A Nassau County agency on Long Island has skipped roughly $36 million in principal payments that came due on June 1 on a tobacco settlement bond, triggering what appears to be the first-ever default in this niche of the municipal market. The debt traces back about two decades, when states converted slices of their Master Settlement Agreement payouts into bonds, and the Nassau move will be watched closely by municipal bond funds and local officials who used a 2006 financing to reshape county finances.
As reported by Bloomberg, the Nassau-linked issuer did not make about $36 million in principal that was due June 1. Bloomberg describes it as the first default among municipal tobacco bonds and pegs the broader sector at roughly $80 billion. The outlet also notes that these securities trade at speculative grades, a reflection of long-standing concerns about shrinking settlement payments.
The 2006 Nassau Deal
The troubled bonds were issued by the Nassau County Tobacco Settlement Corporation in April 2006 as part of a roughly $431 million Series 2006 sale, according to a county audit. That deal featured multiple classes with long-dated maturities. Proceeds were used in part to refund earlier tobacco securitizations and to support county programs tied to the tobacco trust.
How Tobacco Bonds Actually Pay Out
Tobacco settlement asset-backed bonds are not supported by traditional taxes or general government revenues.
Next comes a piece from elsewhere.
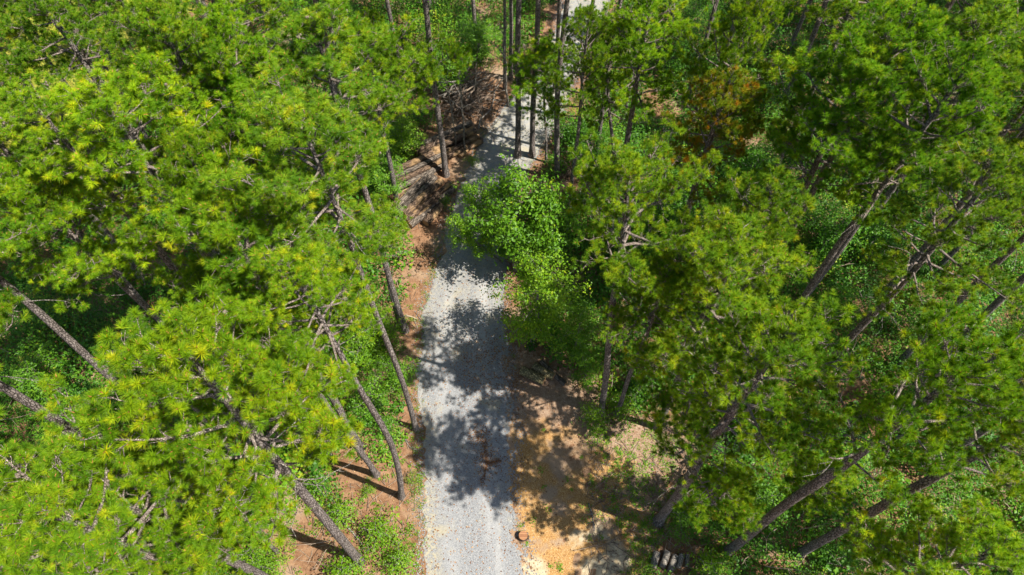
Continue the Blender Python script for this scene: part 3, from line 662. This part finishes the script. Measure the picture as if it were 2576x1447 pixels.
shr = [((950, 800), 2.6, 1.5, LB, 'bright shrub at the foot of the brown-trunked pine'), ((900, 860), 2.4, 1.4, LB, 'bright shrub just in front of the brown-trunked pine'), ((985, 930), 2.6, 1.3, LG, 'green shrub leaning toward the gravel across from the fat logs'),
       ((925, 985), 2.6, 1.5, LG, 'dark green shrub between the bowed pine and the slender gravel-edge pine'), ((975, 1060), 1.6, 1.1, LG, 'low shrub beside the foot of the slender gravel-edge pine'), ((800, 1120), 1.8, 1.2, LG, 'shrub at the foot of the twin-stemmed sapling pine'),
       ((790, 1220), 1.5, 1.3, LB, 'low yellow-green shrub on the dirt in front of the bowed pine'), ((850, 1290), 1.4, 1.3, LB, 'yellow-green shrub above the base of the scaly leaning trunk'), ((950, 1330), 1.6, 1.4, LB, 'sparse yellow-green shrub between the scaly trunk and the gravel'),
       ((1000, 1410), 1.6, 1.3, LB, 'shrub beside the gravel at the bottom edge'), ((860, 1430), 1.6, 1.4, LB, 'shrub round the base of the scaly leaning trunk'), ((640, 1420), 2.0, 1.2, LB, 'shrub on the dirt below the small thin leaning pine'),
       ((1035, 1205), .7, .5, LB, 'small yellow-green bush between the bowed pine and the gravel'), ((930, 1230), .5, .45, LB, 'tiny yellow-green bush on dirt between the two trunk shadows'),
       ((1495, 1030), 1.8, .9, LB, 'yellow-green bush at the foot of the round-crowned pine'), ((1560, 1010), 1.5, 1.0, LB, 'yellow-green bush beside the round-crowned pine on the weedy dirt'), ((1480, 905), 3.0, 1.0, LG, 'upright green shrub behind the fat logs'), ((1620, 960), 1.8, 1.1, LG, 'green shrub in front of the largest pine trunk'),
       ((1720, 1290), 1.5, 1.0, LG, 'shrub at the foot of the leaning trunk by the chips'), ((1615, 1425), .5, .45, LB, 'low bush beside the short grey logs'), ((1790, 1420), 1.4, 1.1, LB, 'shrub just past the short grey logs'),
       ((1900, 1250), 2.4, 1.4, LG, 'shrub behind the longest dark trunk'), ((1960, 1060), 3.0, 1.5, LG, 'sunlit shrub in the gap under the largest pine'), ((2020, 1020), 3.2, 1.5, LG, 'pale sunlit shrub in the gap between the largest pine and the olive pines'),
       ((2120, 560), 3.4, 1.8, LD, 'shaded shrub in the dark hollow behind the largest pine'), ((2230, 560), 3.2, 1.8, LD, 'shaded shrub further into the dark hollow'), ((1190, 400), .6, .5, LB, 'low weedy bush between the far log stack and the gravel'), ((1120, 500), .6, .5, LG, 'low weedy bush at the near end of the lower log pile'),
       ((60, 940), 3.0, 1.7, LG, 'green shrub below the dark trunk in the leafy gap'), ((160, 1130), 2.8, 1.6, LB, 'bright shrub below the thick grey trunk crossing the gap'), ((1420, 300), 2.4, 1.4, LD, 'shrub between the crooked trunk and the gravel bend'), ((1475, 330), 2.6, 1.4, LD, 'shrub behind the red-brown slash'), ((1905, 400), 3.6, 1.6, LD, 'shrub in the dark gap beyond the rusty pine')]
for t_, h, R, tn, lb in shr:
    if t_[0] < 1080: R *= .86
    v = SHRUBS[min(range(6), key=lambda k: abs(SHRUBS[k][2] - h) + random.uniform(0, .5))]
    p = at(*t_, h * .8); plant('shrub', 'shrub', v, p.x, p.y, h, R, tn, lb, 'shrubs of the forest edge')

# the leafy ground layer under the pines: one uncountable mass
r = np.random.default_rng(5); mb = MB(); cnt = 0
LP = [p for p in (at(1110, 380), at(1060, 500), at(1180, 250))]
grid = [(x + r.uniform(-.35, .35), y + r.uniform(-.35, .35)) for x in np.arange(-38, 38, .68) for y in np.arange(-2, 52, .68)]
for x, y in grid:
    d = from_track(x, y)
    if d < 0.7: continue
    a = pix(x, y, 1)
    if not (-200 < a[0] < 2780 and -260 < a[1] < 1700): continue
    if in_poly(x, y, DIRT_R): continue
    if in_poly(x, y, DIRT_L) and r.random() < .93: continue
    if x < -24 and y > 27 and r.random() < .93: continue
    if math.hypot((x + 3.9) * .9, y - 28.2) < 2.1 or math.hypot(x + 5.2, y - 24.6) < 2.2 or math.hypot(x + 2.7, y - 33) < 3.2: continue
    if x > 0 and (math.hypot(x - 3.2, y - 25.5) < 1.0 or math.hypot(x - 6.6, y - 5.3) < 1.1): continue
    nz = fbm(x, y, .3, 3)
    if nz < -0.5 and r.random() < .5: continue
    h = max(.45, 1.15 + 1.9 * nz + r.uniform(-.4, .7)); R = r.uniform(.55, .95)
    if d < 1.6: h = r.uniform(.2, .5); R *= .6
    if d < 2.2 and y < 27 and r.random() < .35: continue
    n = int((125 + 150 * R * R) * (.75 + .35 * h)); kind_ = r.random(); ls = r.uniform(.05, .075) if kind_ < .3 else (r.uniform(.085, .13) if kind_ < .75 else r.uniform(.14, .20)); n = int(n * min(2.4, (.105 / ls) ** 1.4))
    u = r.normal(size=(n, 3)); u /= np.linalg.norm(u, axis=1)[:, None]; u[:, 2] = np.abs(u[:, 2]); rr = r.uniform(.45, 1.08, n)[:, None]
    sp = np.round(u * 2.2) / 2.2; u = u * .55 + sp * .45
    Pp = u * rr * np.array([R, R, h]) + np.array([x, y, hgt(x, y) + .03])
    leaves(mb, Pp, u * .5 + np.array([0, 0, .8]) + r.normal(0, .45, (n, 3)), ls, .46 + .20 * r.normal() + r.normal(0, .15, n), r); cnt += n
print('undergrowth leaves', cnt)
tag(mb.obj('undergrowth', [M_under]), kind='stuff')

# weeds on the open dirt
mb = MB()
for k in range(900):
    if k < 520:
        px, py = r.uniform(1480, 1780), r.uniform(1050, 1447)
        if px < 1480 + max(0, (py - 1050)) * .25 and r.random() < .85: continue
        if px < 1400 + (py - 1050) * .5 and r.random() < .5: continue
    elif k < 820: px, py = r.uniform(700, 1060), r.uniform(600, 1447)
    else: px, py = r.uniform(1300, 1660), r.uniform(1080, 1447)
    p = at(px, py)
    if from_track(p.x, p.y) < .05 or not (in_poly(p.x, p.y, DIRT_R) or in_poly(p.x, p.y, DIRT_L)): continue
    if k >= 820 and r.random() < .7: continue
    R = r.uniform(.06, .22); n = int(10 + 120 * R)
    off = r.normal(size=(n, 3)) * [R * .6, R * .6, R * .4]; off[:, 2] = np.abs(off[:, 2])
    leaves(mb, off + [p.x, p.y, hgt(p.x, p.y) + .03], off * 3 + [0, 0, .8] + r.normal(0, .4, (n, 3)), .065, .72 + r.normal(0, .16, n), r)
# weedy fringe along the gravel
for k in range(260):
    y = r.uniform(3, 30); a, b = track_x(y); x = a - abs(r.normal(.12, .22)) if r.random() < .75 else b + abs(r.normal(.25, .3))
    if x > b and y < 14: continue
    n = 16; off = np.abs(r.normal(size=(n, 3))) * [.1, .1, .09] * np.array([r.choice([-1, 1]), 1, 1])
    leaves(mb, off + [x, y, .03], off + [0, 0, .5] + r.normal(0, .5, (n, 3)), .055, .70 + r.normal(0, .2, n), r, asp=.4)
tag(mb.obj('weeds', [M_under]), kind='stuff')
# grass blades of the clearing
mb = MB(); n = 42000
x = r.uniform(-46, -21, n); y = r.uniform(25, 58, n); ok = np.array([(-46 < a < -22.5 + .6 * math.sin(b)) and b > 27 - (a + 24) * .05 for a, b in zip(x, y)]); x, y = x[ok], y[ok]; n = len(x)
P = np.stack([x, y, np.array([hgt(a, b) for a, b in zip(x, y)])], -1); az = r.uniform(0, 6.28, n); s = np.stack([np.cos(az), np.sin(az), 0 * az], -1) * .025
V = np.stack([P + s, P - s, P + np.stack([r.normal(0, .1, n), r.normal(0, .1, n), r.uniform(.15, .4, n)], -1)], 1)
mb.add(V.reshape(-1, 3), np.arange(3 * n).reshape(-1, 3), 0, np.clip(r.normal(.5, .25, n), 0, 1))
tag(mb.obj('clearing_grass', [M_grass]), kind='stuff')

# fallen leaves on the gravel and the dirt
mb = MB(); n = 0; PP = []; SS = []
hot = [(1390, 1180, .35), (1225, 1160, .4), (1180, 900, .7), (1240, 880, .7), (1210, 960, .7), (1290, 960, .5), (1205, 1100, .35)]
for k in range(8000):
    m_ = r.random()
    if m_ < .12:
        y = r.uniform(3.5, 20); a, b = track_x(y); x = r.uniform(a, b)
    elif m_ < .42:
        hx, hy, hs = hot[r.integers(1, len(hot))]; p = at(hx, hy); x, y = p.x + r.normal(0, hs * .8), p.y + r.normal(0, hs)
    else:
        p = at(r.uniform(650, 1760), r.uniform(600, 1447)); x, y = p.x, p.y
    a, b = track_x(y); z = .045 if a < x < b else hgt(x, y) + .04
    PP.append((x, y, z)); SS.append(r.uniform(.03, .085))
PP = np.array(PP); leaves(mb, PP, r.normal(0, .35, (len(PP), 3)) + [0, 0, 1], np.array(SS), r.uniform(.1, 1, len(PP)), r, asp=.7)
tag(mb.obj('fallen_leaves', [M_deadleaf]), kind='stuff')
# a drift of red-brown needles on the gravel, branching
mb = MB(); PP = []
for (x0, y0, x1, y1, n, wd) in ((1218, 1110, 1225, 1165, 130, .07), (1225, 1165, 1262, 1160, 130, .06), (1225, 1165, 1212, 1222, 130, .06)):
    a, b = at(x0, y0), at(x1, y1)
    for k in range(n):
        q = a.lerp(b, r.random()); PP.append((q.x + r.normal(0, wd), q.y + r.normal(0, wd), .05 + r.uniform(0, .03)))
PP = np.array(PP); leaves(mb, PP, r.normal(0, .4, (len(PP), 3)) + [0, 0, 1], .09, np.clip(r.normal(.42, .2, len(PP)), 0, .8), r, asp=.25)
tag(mb.obj('needle_drift_leaves', [M_deadleaf]), kind='stuff')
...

Instead, they are paid from a state’s share of the Master Settlement Agreement payments made by tobacco companies. Ratings agencies and market analysts, including S&P Global Ratings, have detailed how those MSA cash flows and the rules that divvy them up are built into bond structures, which is precisely what makes these securities vulnerable when cigarette volumes slide.
Why The Cash Is Drying Up
U.S. cigarette use and adult smoking rates have been trending down for years, steadily eroding the base that supports MSA payments and the trusts that depend on them. CDC analyses of 2017–2023 data show cigarette smoking at historic lows, a long-running decline that has left several settlement-backed trusts with thinner cushions for scheduled debt service.
Who Is Holding The Bag
These bonds are staples in high-yield municipal funds and in specialized municipal credit portfolios, so stress in a single trust can echo across funds that own comparable paper. Fund filings and N-CSR reports from major asset managers list tobacco settlement bonds among lower-grade muni holdings, underscoring how mutual funds and closed-end funds can end up with concentrated exposure to this corner of the market.
Legal Fallout And What Comes Next
When a scheduled principal payment is missed, the trustee generally must alert bondholders and then follow the default procedures spelled out in the deal’s indenture. That can involve drawing on reserve accounts, seeking amendments or negotiating restructurings. Legal advisers note that outcomes hinge on how much is left in reserves and on the fine print in each indenture, and some securities carry subject-to-appropriation provisions that can complicate remedies for investors.
Bloomberg reports that county officials did not immediately respond to requests for comment. Traders and analysts say activity in the affected tranches will be watched closely in the coming sessions as investors reassess the risk profile of settlement-backed bonds. For now, the miss stands as a turning point for an $80 billion slice of the muni market that had long leaned on what once looked like dependable settlement cash flows.